Pode ser, mas o histórico da dinâmica interpessoal entre o governador e integrantes das alas mais antigas do tucanato parece implicar outra coisa: um caminho de rompimento. A pergunta que se deve fazer agora é outra: estará o PSDB disposto a isolar seu único ativo eleitoral nacional?

Presidenciável de primeira hora para 2022, Doria tem comandado o governo paulista de forma obsessiva, com anúncios diários de programas e divulgação de estatísticas favoráveis. Virou líder “de facto” da bancada de governadores do partido, integrada por Eduardo Leite (RS) e Reinaldo Azambuja (MS).

Ao mesmo tempo, o tucano se digladia com a difícil missão de dissociar-se do governo de Jair Bolsonaro (PSL). Como se sabe, mirando eleitorados semelhantes, Doria amparou-se no voto “BolsoDoria” para bater Márcio França (PSB) no difícil segundo turno do ano passado. Aquela camiseta amarela não desbotará facilmente.
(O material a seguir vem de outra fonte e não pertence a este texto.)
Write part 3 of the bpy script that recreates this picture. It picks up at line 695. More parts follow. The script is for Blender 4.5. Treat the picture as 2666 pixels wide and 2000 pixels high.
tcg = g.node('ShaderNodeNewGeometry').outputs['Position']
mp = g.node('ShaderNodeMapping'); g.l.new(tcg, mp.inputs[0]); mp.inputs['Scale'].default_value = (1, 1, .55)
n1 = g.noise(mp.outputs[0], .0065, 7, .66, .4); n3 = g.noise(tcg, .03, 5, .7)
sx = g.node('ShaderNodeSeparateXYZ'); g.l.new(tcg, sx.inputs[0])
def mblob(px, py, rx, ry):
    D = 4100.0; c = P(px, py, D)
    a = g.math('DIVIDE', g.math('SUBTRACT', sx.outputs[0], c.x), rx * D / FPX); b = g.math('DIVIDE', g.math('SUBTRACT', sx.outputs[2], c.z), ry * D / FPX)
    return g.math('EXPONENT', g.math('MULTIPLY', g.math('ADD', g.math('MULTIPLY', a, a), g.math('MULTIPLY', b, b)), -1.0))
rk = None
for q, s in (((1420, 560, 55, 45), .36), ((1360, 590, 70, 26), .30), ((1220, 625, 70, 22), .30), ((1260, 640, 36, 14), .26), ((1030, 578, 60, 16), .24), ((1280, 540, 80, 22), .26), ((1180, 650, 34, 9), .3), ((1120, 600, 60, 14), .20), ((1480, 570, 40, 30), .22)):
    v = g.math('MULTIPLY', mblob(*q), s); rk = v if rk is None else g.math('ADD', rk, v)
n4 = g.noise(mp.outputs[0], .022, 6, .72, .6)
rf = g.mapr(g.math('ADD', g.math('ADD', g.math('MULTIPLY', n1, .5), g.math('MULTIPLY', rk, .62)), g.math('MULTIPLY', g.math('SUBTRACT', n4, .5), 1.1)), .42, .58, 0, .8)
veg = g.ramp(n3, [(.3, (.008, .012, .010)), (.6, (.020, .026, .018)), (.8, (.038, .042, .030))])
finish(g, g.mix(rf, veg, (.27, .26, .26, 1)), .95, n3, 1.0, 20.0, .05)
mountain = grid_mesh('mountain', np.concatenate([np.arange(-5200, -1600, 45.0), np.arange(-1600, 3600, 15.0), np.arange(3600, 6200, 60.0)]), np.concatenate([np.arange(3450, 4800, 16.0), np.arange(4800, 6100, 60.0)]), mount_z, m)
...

Assim, o governador alterna apoio a políticas que considera corretas do presidente a críticas pontuais cada vez mais duras no tom. A dicotomia está sendo explorada pelos adversários de Doria, a velha guarda paulista do partido à frente, aliada a líderes regionais e aecistas no caso específico da reunião da Executiva na quarta (21).

A disputa já havia começado na segunda (19), quando dois expoentes da velha guarda, o ex-presidente nacional José Aníbal e o ex-presidente paulista Pedro Tobias, protocolaram um pedido de impugnação da filiação do deputado Alexandre Frota —o ex-ator pornô fora expulso pelo PSL por criticar Bolsonaro e Doria rapidamente o capturou como prêmio na disputa com o Planalto.

A intenção foi glosada por Marco Vinholi, o presidente estadual do PSDB apadrinhado por Doria, que considerou o pedido inócuo politicamente, mas o arquivou argumentando que o diretório paulista não era a instância adequada.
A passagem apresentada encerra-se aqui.